- Source material:

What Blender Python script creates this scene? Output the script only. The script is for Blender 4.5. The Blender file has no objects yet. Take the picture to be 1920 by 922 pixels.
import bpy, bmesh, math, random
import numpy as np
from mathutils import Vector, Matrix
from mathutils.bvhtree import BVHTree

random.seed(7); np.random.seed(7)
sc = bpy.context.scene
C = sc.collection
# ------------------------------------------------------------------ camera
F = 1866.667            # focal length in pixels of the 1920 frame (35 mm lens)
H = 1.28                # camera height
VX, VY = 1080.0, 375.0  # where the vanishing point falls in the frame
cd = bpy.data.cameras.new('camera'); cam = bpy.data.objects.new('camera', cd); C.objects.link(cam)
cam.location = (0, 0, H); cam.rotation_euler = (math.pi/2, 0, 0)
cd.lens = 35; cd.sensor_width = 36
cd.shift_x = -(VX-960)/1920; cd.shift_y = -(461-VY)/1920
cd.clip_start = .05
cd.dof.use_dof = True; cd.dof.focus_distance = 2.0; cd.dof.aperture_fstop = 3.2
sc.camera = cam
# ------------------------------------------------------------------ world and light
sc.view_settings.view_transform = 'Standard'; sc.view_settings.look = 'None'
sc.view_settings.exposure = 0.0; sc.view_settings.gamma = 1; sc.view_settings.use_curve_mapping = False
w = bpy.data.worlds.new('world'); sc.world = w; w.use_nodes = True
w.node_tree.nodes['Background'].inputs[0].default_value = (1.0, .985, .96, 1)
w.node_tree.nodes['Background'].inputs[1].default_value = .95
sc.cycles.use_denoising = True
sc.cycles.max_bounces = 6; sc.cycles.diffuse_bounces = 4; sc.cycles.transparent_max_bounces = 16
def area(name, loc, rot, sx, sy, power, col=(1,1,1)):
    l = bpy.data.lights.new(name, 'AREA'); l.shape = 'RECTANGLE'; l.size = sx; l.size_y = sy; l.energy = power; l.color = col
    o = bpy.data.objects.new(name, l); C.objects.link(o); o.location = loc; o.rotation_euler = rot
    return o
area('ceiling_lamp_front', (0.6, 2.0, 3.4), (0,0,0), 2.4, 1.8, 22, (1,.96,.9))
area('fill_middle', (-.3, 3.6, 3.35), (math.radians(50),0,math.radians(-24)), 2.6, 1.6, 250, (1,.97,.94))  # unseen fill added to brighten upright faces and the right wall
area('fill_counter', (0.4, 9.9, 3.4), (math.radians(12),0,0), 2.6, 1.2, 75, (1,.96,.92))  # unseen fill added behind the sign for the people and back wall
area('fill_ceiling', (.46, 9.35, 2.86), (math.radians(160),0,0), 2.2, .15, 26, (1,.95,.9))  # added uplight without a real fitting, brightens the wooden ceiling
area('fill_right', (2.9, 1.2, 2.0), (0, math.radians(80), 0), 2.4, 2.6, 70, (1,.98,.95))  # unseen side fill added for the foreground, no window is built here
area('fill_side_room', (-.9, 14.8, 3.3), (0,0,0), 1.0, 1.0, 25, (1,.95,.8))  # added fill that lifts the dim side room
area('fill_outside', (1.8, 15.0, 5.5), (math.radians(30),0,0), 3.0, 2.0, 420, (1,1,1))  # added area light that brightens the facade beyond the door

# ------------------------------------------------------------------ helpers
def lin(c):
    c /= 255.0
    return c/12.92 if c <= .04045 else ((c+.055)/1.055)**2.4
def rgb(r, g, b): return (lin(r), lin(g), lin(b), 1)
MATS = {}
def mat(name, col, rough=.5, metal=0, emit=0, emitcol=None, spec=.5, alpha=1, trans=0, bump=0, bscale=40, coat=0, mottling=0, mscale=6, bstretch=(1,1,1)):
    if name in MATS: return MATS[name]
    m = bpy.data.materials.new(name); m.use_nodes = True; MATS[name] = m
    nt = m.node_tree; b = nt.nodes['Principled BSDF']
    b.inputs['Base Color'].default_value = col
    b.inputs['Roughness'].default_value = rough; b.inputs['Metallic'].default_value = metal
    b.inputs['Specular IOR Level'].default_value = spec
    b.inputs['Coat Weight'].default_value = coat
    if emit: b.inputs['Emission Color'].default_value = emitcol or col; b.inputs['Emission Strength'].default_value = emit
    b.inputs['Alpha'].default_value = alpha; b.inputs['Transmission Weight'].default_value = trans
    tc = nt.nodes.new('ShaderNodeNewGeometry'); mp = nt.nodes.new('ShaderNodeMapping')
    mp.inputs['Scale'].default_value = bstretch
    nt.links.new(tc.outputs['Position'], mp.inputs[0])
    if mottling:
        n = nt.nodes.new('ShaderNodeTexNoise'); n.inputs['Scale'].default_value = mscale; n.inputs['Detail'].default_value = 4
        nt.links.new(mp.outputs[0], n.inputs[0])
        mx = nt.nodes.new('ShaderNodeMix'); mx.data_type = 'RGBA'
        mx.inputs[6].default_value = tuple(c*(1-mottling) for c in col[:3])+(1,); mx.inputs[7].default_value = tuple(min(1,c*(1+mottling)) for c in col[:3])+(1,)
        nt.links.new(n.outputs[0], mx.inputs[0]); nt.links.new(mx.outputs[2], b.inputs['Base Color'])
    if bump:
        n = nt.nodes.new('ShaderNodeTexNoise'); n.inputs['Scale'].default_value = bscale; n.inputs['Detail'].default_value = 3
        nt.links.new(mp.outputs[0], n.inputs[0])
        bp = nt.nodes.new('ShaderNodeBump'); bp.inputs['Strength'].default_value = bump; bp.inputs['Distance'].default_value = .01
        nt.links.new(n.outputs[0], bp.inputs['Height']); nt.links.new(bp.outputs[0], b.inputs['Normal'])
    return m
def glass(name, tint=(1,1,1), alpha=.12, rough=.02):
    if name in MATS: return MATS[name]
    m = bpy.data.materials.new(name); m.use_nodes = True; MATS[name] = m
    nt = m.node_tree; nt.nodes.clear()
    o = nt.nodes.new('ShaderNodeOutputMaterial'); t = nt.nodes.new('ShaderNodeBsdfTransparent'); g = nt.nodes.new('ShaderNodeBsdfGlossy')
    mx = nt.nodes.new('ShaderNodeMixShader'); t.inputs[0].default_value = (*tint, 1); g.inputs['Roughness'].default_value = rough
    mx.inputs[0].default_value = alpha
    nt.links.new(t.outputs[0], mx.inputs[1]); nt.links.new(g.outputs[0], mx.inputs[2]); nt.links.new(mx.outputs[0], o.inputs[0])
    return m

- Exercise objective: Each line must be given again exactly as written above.

- Response to the exercise:
What Blender Python script creates this scene? Output the script only. The script is for Blender 4.5. The Blender file has no objects yet. Take the picture to be 1920 by 922 pixels.
import bpy, bmesh, math, random
import numpy as np
from mathutils import Vector, Matrix
from mathutils.bvhtree import BVHTree

random.seed(7); np.random.seed(7)
sc = bpy.context.scene
C = sc.collection
# ------------------------------------------------------------------ camera
F = 1866.667            # focal length in pixels of the 1920 frame (35 mm lens)
H = 1.28                # camera height
VX, VY = 1080.0, 375.0  # where the vanishing point falls in the frame
cd = bpy.data.cameras.new('camera'); cam = bpy.data.objects.new('camera', cd); C.objects.link(cam)
cam.location = (0, 0, H); cam.rotation_euler = (math.pi/2, 0, 0)
cd.lens = 35; cd.sensor_width = 36
cd.shift_x = -(VX-960)/1920; cd.shift_y = -(461-VY)/1920
cd.clip_start = .05
cd.dof.use_dof = True; cd.dof.focus_distance = 2.0; cd.dof.aperture_fstop = 3.2
sc.camera = cam
# ------------------------------------------------------------------ world and light
sc.view_settings.view_transform = 'Standard'; sc.view_settings.look = 'None'
sc.view_settings.exposure = 0.0; sc.view_settings.gamma = 1; sc.view_settings.use_curve_mapping = False
w = bpy.data.worlds.new('world'); sc.world = w; w.use_nodes = True
w.node_tree.nodes['Background'].inputs[0].default_value = (1.0, .985, .96, 1)
w.node_tree.nodes['Background'].inputs[1].default_value = .95
sc.cycles.use_denoising = True
sc.cycles.max_bounces = 6; sc.cycles.diffuse_bounces = 4; sc.cycles.transparent_max_bounces = 16
def area(name, loc, rot, sx, sy, power, col=(1,1,1)):
    l = bpy.data.lights.new(name, 'AREA'); l.shape = 'RECTANGLE'; l.size = sx; l.size_y = sy; l.energy = power; l.color = col
    o = bpy.data.objects.new(name, l); C.objects.link(o); o.location = loc; o.rotation_euler = rot
    return o
area('ceiling_lamp_front', (0.6, 2.0, 3.4), (0,0,0), 2.4, 1.8, 22, (1,.96,.9))
area('fill_middle', (-.3, 3.6, 3.35), (math.radians(50),0,math.radians(-24)), 2.6, 1.6, 250, (1,.97,.94))  # unseen fill added to brighten upright faces and the right wall
area('fill_counter', (0.4, 9.9, 3.4), (math.radians(12),0,0), 2.6, 1.2, 75, (1,.96,.92))  # unseen fill added behind the sign for the people and back wall
area('fill_ceiling', (.46, 9.35, 2.86), (math.radians(160),0,0), 2.2, .15, 26, (1,.95,.9))  # added uplight without a real fitting, brightens the wooden ceiling
area('fill_right', (2.9, 1.2, 2.0), (0, math.radians(80), 0), 2.4, 2.6, 70, (1,.98,.95))  # unseen side fill added for the foreground, no window is built here
area('fill_side_room', (-.9, 14.8, 3.3), (0,0,0), 1.0, 1.0, 25, (1,.95,.8))  # added fill that lifts the dim side room
area('fill_outside', (1.8, 15.0, 5.5), (math.radians(30),0,0), 3.0, 2.0, 420, (1,1,1))  # added area light that brightens the facade beyond the door

# ------------------------------------------------------------------ helpers
def lin(c):
    c /= 255.0
    return c/12.92 if c <= .04045 else ((c+.055)/1.055)**2.4
def rgb(r, g, b): return (lin(r), lin(g), lin(b), 1)
MATS = {}
def mat(name, col, rough=.5, metal=0, emit=0, emitcol=None, spec=.5, alpha=1, trans=0, bump=0, bscale=40, coat=0, mottling=0, mscale=6, bstretch=(1,1,1)):
    if name in MATS: return MATS[name]
    m = bpy.data.materials.new(name); m.use_nodes = True; MATS[name] = m
    nt = m.node_tree; b = nt.nodes['Principled BSDF']
    b.inputs['Base Color'].default_value = col
    b.inputs['Roughness'].default_value = rough; b.inputs['Metallic'].default_value = metal
    b.inputs['Specular IOR Level'].default_value = spec
    b.inputs['Coat Weight'].default_value = coat
    if emit: b.inputs['Emission Color'].default_value = emitcol or col; b.inputs['Emission Strength'].default_value = emit
    b.inputs['Alpha'].default_value = alpha; b.inputs['Transmission Weight'].default_value = trans
    tc = nt.nodes.new('ShaderNodeNewGeometry'); mp = nt.nodes.new('ShaderNodeMapping')
    mp.inputs['Scale'].default_value = bstretch
    nt.links.new(tc.outputs['Position'], mp.inputs[0])
    if mottling:
        n = nt.nodes.new('ShaderNodeTexNoise'); n.inputs['Scale'].default_value = mscale; n.inputs['Detail'].default_value = 4
        nt.links.new(mp.outputs[0], n.inputs[0])
        mx = nt.nodes.new('ShaderNodeMix'); mx.data_type = 'RGBA'
        mx.inputs[6].default_value = tuple(c*(1-mottling) for c in col[:3])+(1,); mx.inputs[7].default_value = tuple(min(1,c*(1+mottling)) for c in col[:3])+(1,)
        nt.links.new(n.outputs[0], mx.inputs[0]); nt.links.new(mx.outputs[2], b.inputs['Base Color'])
    if bump:
        n = nt.nodes.new('ShaderNodeTexNoise'); n.inputs['Scale'].default_value = bscale; n.inputs['Detail'].default_value = 3
        nt.links.new(mp.outputs[0], n.inputs[0])
        bp = nt.nodes.new('ShaderNodeBump'); bp.inputs['Strength'].default_value = bump; bp.inputs['Distance'].default_value = .01
        nt.links.new(n.outputs[0], bp.inputs['Height']); nt.links.new(bp.outputs[0], b.inputs['Normal'])
    return m
def glass(name, tint=(1,1,1), alpha=.12, rough=.02):
    if name in MATS: return MATS[name]
    m = bpy.data.materials.new(name); m.use_nodes = True; MATS[name] = m
    nt = m.node_tree; nt.nodes.clear()
    o = nt.nodes.new('ShaderNodeOutputMaterial'); t = nt.nodes.new('ShaderNodeBsdfTransparent'); g = nt.nodes.new('ShaderNodeBsdfGlossy')
    mx = nt.nodes.new('ShaderNodeMixShader'); t.inputs[0].default_value = (*tint, 1); g.inputs['Roughness'].default_value = rough
    mx.inputs[0].default_value = alpha
    nt.links.new(t.outputs[0], mx.inputs[1]); nt.links.new(g.outputs[0], mx.inputs[2]); nt.links.new(mx.outputs[0], o.inputs[0])
    return m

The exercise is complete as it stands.